Un quídam sin nombre se infiltra en una multitud angustiada y próxima a la histeria, hace estallar los explosivos que esconde bajo sus ropones y se lleva consigo a más de doscientas personas entre las que hay trece militares estadounidenses, algunos de los cuales no habían nacido cuando empezó la guerra y los únicos de los que sabremos el nombre y que recibirán un sepelio con trompetas y descargas de fusilería. Su comandante en jefe promete venganza y en el tiempo de un parpadeo un artefacto no tripulado bombardea un lugar de ignota ubicación y ocasiona la muerte de dos dirigentes de alto rango, también innominados, del  grupo que envió al terrorista suicida. Poco después, otro artefacto no tripulado, o el mismo, bombardea un vehículo en el que viaja un segundo quídam anónimo y se evita así una nueva matanza entre la multitud. En este segundo caso se dice que la explosión ha alcanzado a una familia y ha ocasionado la muerte a algún niño pero eso no se sabrá nunca y además, a quién le importa. Tampoco se sabrá nada verificable de los dos dirigentes de alto rango ni del terrorista de infantería que viajaba en el vehículo.

Estos episodios bélicos reciben el nombre de operaciones de inteligencia y explican por qué Estados Unidos y sus renqueantes aliados pierden las guerras. Una inteligencia que es capaz de reconocer el peligro en un zulo donde se esconden dos tipos o en un vehículo en marcha en el que viaja un presunto terrorista, y los elimina a ambos con precisión quirúrgica, no puede sin embargo discernir que una ciudad de cuatro millones y medio de habitantes está ocupada por el enemigo, como en el chiste de Gila, y la guerra está perdida sin remedio desde hace décadas, como experimentó Gila.

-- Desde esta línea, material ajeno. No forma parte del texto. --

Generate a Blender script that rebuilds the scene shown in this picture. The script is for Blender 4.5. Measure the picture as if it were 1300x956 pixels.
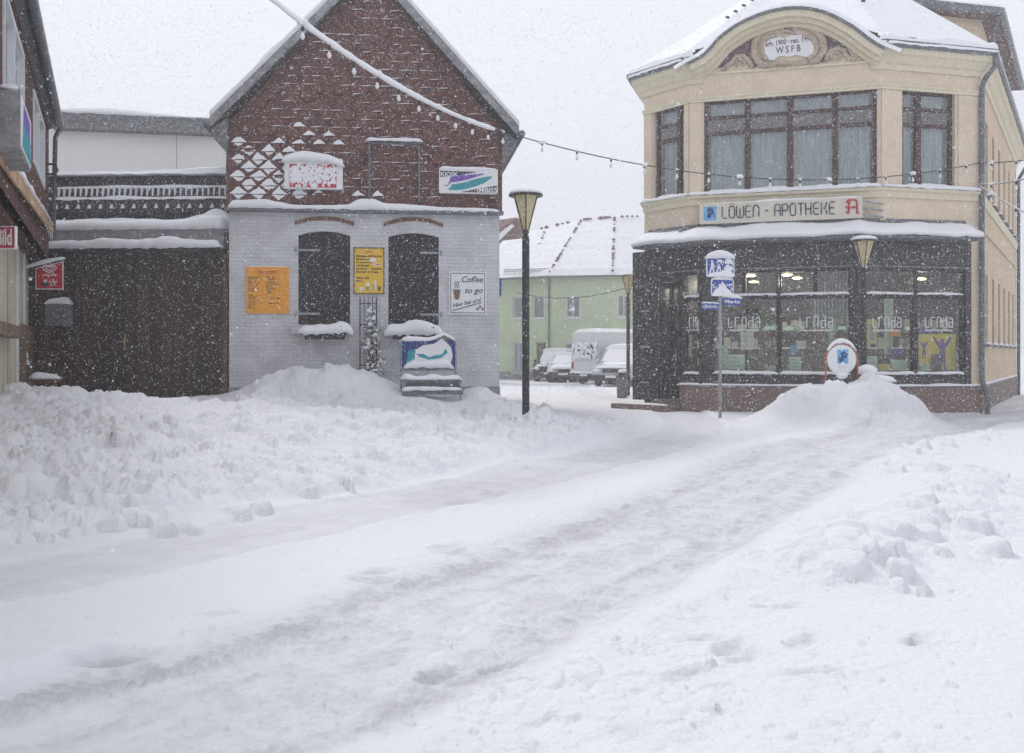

La inteligencia es una cualidad de los seres vivos que se gusta mucho a sí misma y propende al ensimismamiento: cualquier cangrejo cree que es el más listo del océano. En resumen, los inteligentes somos nosotros. Una consecuencia de este bucle mental es cierta tendencia a despreciar al otro, amigo o enemigo. La inteligencia occidental está empapada de supremacismo, que tiene su raíz en la llamada modernidad y ha marcado la pauta de nuestra concepción de la historia desde, digamos, el siglo quince. El chorreo de descalificativos que cae estos días sobre los talibanes, brutos, ignorantes, criminales y todo eso, son en gran medida proferidos para ahogar la frustración de la derrota y se muestran como un vestigio, casi paródico, de este supremacismo intelectual en irreparable declive.

Pero, vamos a ver, hablemos de talibanes, ¿desde cuándo acceden las mujeres españolas a la educación superior o a la igualdad de trato en las relaciones laborales? y ya tenemos una fuerza política, la tercera por número en el parlamento, resuelta a frenar y en su caso a revertir estas conquistas. La inteligencia instrumental no excluye el brutalismo moral y político; occidente ha dado ejemplos históricos de esta evidencia que no hace falta recordar. Denles a los talibanes afganos los recursos de inteligencia de los ejércitos occidentales y se civilizarán en un santiamén, a la manera saudí, claro, pero no se puede tener todo. Míster Trump simpatiza con los talibanes: quieren a su país, son tan toscos como él y son winners. La alternativa trumpiana era devolver a los talibanes a la edad de piedra, no dijo cómo, o entregarles el país llave en mano, y optó por lo segundo, obviando al gobierno de Kabul y a los afganos y afganas que preferían el american way of life a la sharia. Pero ¿qué gestor de fondos inmobiliarios piensa en  los inquilinos que viven en el edificio cuando lo entrega a los nuevos adquirentes? Eso también es inteligencia occidental.